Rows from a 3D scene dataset
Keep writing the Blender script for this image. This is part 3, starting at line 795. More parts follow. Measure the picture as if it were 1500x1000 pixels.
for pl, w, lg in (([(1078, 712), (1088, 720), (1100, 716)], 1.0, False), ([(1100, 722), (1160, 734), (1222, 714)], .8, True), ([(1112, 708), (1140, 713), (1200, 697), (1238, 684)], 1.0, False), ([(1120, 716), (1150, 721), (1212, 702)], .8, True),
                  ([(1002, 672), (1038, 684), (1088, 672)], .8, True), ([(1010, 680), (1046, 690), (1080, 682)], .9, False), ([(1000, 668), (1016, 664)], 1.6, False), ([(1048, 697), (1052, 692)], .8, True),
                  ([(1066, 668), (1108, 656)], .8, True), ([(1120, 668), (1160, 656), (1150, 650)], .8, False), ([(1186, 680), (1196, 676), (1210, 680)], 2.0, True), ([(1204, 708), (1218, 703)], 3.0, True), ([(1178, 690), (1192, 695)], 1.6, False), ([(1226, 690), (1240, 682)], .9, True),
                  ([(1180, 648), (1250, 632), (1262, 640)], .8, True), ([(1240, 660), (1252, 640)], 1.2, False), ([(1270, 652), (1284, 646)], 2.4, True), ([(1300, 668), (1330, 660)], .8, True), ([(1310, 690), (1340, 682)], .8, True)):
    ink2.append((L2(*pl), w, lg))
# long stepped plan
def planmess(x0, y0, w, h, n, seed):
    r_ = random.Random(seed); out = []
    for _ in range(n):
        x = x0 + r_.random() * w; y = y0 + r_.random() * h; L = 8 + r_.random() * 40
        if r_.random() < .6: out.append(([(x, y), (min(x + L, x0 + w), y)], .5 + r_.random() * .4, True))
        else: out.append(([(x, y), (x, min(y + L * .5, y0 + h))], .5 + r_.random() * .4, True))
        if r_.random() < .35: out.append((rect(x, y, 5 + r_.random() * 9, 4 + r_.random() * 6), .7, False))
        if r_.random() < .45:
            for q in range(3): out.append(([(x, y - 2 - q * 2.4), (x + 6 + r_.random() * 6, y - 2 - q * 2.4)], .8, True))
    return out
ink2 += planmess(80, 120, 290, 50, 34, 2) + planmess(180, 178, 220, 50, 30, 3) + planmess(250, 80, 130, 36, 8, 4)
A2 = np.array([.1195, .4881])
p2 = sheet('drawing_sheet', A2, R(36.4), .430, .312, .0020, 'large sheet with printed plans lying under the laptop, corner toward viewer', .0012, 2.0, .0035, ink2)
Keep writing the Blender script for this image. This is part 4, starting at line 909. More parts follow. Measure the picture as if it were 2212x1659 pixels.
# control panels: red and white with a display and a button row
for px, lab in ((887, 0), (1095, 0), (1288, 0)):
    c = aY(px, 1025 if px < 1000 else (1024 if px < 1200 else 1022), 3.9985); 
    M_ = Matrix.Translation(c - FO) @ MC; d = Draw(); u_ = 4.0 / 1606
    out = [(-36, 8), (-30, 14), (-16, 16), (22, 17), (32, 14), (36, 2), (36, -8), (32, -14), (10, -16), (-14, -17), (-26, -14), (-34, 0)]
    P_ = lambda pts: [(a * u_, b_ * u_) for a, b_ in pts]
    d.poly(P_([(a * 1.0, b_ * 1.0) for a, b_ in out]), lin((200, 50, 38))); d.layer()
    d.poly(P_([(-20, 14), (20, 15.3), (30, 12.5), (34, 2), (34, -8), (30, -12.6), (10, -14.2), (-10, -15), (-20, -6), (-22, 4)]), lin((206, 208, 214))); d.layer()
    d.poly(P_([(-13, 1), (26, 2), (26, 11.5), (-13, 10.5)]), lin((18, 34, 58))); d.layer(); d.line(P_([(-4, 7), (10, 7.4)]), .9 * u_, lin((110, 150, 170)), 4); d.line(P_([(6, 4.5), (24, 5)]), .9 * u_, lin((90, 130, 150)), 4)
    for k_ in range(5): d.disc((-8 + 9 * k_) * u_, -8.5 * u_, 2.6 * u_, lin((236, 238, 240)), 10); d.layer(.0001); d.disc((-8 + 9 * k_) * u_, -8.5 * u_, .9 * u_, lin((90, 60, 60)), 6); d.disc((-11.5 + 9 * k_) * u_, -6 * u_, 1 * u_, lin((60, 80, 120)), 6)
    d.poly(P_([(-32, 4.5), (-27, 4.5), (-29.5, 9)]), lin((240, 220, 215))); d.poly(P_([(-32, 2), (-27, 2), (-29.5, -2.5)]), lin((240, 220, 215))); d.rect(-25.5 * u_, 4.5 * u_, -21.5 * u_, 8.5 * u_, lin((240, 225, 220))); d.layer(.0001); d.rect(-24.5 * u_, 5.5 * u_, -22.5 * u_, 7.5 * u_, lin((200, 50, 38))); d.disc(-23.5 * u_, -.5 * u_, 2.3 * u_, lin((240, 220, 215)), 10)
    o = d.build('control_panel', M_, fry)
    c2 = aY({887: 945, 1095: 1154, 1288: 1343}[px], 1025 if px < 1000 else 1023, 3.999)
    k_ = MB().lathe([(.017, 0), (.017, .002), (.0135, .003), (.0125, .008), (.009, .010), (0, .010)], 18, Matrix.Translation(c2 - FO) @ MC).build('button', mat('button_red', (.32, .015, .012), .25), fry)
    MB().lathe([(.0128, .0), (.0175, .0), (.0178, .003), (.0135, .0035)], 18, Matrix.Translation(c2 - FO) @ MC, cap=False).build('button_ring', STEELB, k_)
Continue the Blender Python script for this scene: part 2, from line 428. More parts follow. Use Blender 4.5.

TASK STATEMENT: Write out the whole listing again, exactly as it stands.

RESULT OF THIS EXERCISE:
Keep writing the Blender script for this image. This is part 3, starting at line 795. More parts follow. Measure the picture as if it were 1500x1000 pixels.
for pl, w, lg in (([(1078, 712), (1088, 720), (1100, 716)], 1.0, False), ([(1100, 722), (1160, 734), (1222, 714)], .8, True), ([(1112, 708), (1140, 713), (1200, 697), (1238, 684)], 1.0, False), ([(1120, 716), (1150, 721), (1212, 702)], .8, True),
                  ([(1002, 672), (1038, 684), (1088, 672)], .8, True), ([(1010, 680), (1046, 690), (1080, 682)], .9, False), ([(1000, 668), (1016, 664)], 1.6, False), ([(1048, 697), (1052, 692)], .8, True),
                  ([(1066, 668), (1108, 656)], .8, True), ([(1120, 668), (1160, 656), (1150, 650)], .8, False), ([(1186, 680), (1196, 676), (1210, 680)], 2.0, True), ([(1204, 708), (1218, 703)], 3.0, True), ([(1178, 690), (1192, 695)], 1.6, False), ([(1226, 690), (1240, 682)], .9, True),
                  ([(1180, 648), (1250, 632), (1262, 640)], .8, True), ([(1240, 660), (1252, 640)], 1.2, False), ([(1270, 652), (1284, 646)], 2.4, True), ([(1300, 668), (1330, 660)], .8, True), ([(1310, 690), (1340, 682)], .8, True)):
    ink2.append((L2(*pl), w, lg))
# long stepped plan
def planmess(x0, y0, w, h, n, seed):
    r_ = random.Random(seed); out = []
    for _ in range(n):
        x = x0 + r_.random() * w; y = y0 + r_.random() * h; L = 8 + r_.random() * 40
        if r_.random() < .6: out.append(([(x, y), (min(x + L, x0 + w), y)], .5 + r_.random() * .4, True))
        else: out.append(([(x, y), (x, min(y + L * .5, y0 + h))], .5 + r_.random() * .4, True))
        if r_.random() < .35: out.append((rect(x, y, 5 + r_.random() * 9, 4 + r_.random() * 6), .7, False))
        if r_.random() < .45:
            for q in range(3): out.append(([(x, y - 2 - q * 2.4), (x + 6 + r_.random() * 6, y - 2 - q * 2.4)], .8, True))
    return out
ink2 += planmess(80, 120, 290, 50, 34, 2) + planmess(180, 178, 220, 50, 30, 3) + planmess(250, 80, 130, 36, 8, 4)
A2 = np.array([.1195, .4881])
p2 = sheet('drawing_sheet', A2, R(36.4), .430, .312, .0020, 'large sheet with printed plans lying under the laptop, corner toward viewer', .0012, 2.0, .0035, ink2)
Keep writing the Blender script for this image. This is part 4, starting at line 909. More parts follow. Measure the picture as if it were 2212x1659 pixels.
# control panels: red and white with a display and a button row
for px, lab in ((887, 0), (1095, 0), (1288, 0)):
    c = aY(px, 1025 if px < 1000 else (1024 if px < 1200 else 1022), 3.9985); 
    M_ = Matrix.Translation(c - FO) @ MC; d = Draw(); u_ = 4.0 / 1606
    out = [(-36, 8), (-30, 14), (-16, 16), (22, 17), (32, 14), (36, 2), (36, -8), (32, -14), (10, -16), (-14, -17), (-26, -14), (-34, 0)]
    P_ = lambda pts: [(a * u_, b_ * u_) for a, b_ in pts]
    d.poly(P_([(a * 1.0, b_ * 1.0) for a, b_ in out]), lin((200, 50, 38))); d.layer()
    d.poly(P_([(-20, 14), (20, 15.3), (30, 12.5), (34, 2), (34, -8), (30, -12.6), (10, -14.2), (-10, -15), (-20, -6), (-22, 4)]), lin((206, 208, 214))); d.layer()
    d.poly(P_([(-13, 1), (26, 2), (26, 11.5), (-13, 10.5)]), lin((18, 34, 58))); d.layer(); d.line(P_([(-4, 7), (10, 7.4)]), .9 * u_, lin((110, 150, 170)), 4); d.line(P_([(6, 4.5), (24, 5)]), .9 * u_, lin((90, 130, 150)), 4)
    for k_ in range(5): d.disc((-8 + 9 * k_) * u_, -8.5 * u_, 2.6 * u_, lin((236, 238, 240)), 10); d.layer(.0001); d.disc((-8 + 9 * k_) * u_, -8.5 * u_, .9 * u_, lin((90, 60, 60)), 6); d.disc((-11.5 + 9 * k_) * u_, -6 * u_, 1 * u_, lin((60, 80, 120)), 6)
    d.poly(P_([(-32, 4.5), (-27, 4.5), (-29.5, 9)]), lin((240, 220, 215))); d.poly(P_([(-32, 2), (-27, 2), (-29.5, -2.5)]), lin((240, 220, 215))); d.rect(-25.5 * u_, 4.5 * u_, -21.5 * u_, 8.5 * u_, lin((240, 225, 220))); d.layer(.0001); d.rect(-24.5 * u_, 5.5 * u_, -22.5 * u_, 7.5 * u_, lin((200, 50, 38))); d.disc(-23.5 * u_, -.5 * u_, 2.3 * u_, lin((240, 220, 215)), 10)
    o = d.build('control_panel', M_, fry)
    c2 = aY({887: 945, 1095: 1154, 1288: 1343}[px], 1025 if px < 1000 else 1023, 3.999)
    k_ = MB().lathe([(.017, 0), (.017, .002), (.0135, .003), (.0125, .008), (.009, .010), (0, .010)], 18, Matrix.Translation(c2 - FO) @ MC).build('button', mat('button_red', (.32, .015, .012), .25), fry)
    MB().lathe([(.0128, .0), (.0175, .0), (.0178, .003), (.0135, .0035)], 18, Matrix.Translation(c2 - FO) @ MC, cap=False).build('button_ring', STEELB, k_)
Continue the Blender Python script for this scene: part 2, from line 428. More parts follow. Use Blender 4.5.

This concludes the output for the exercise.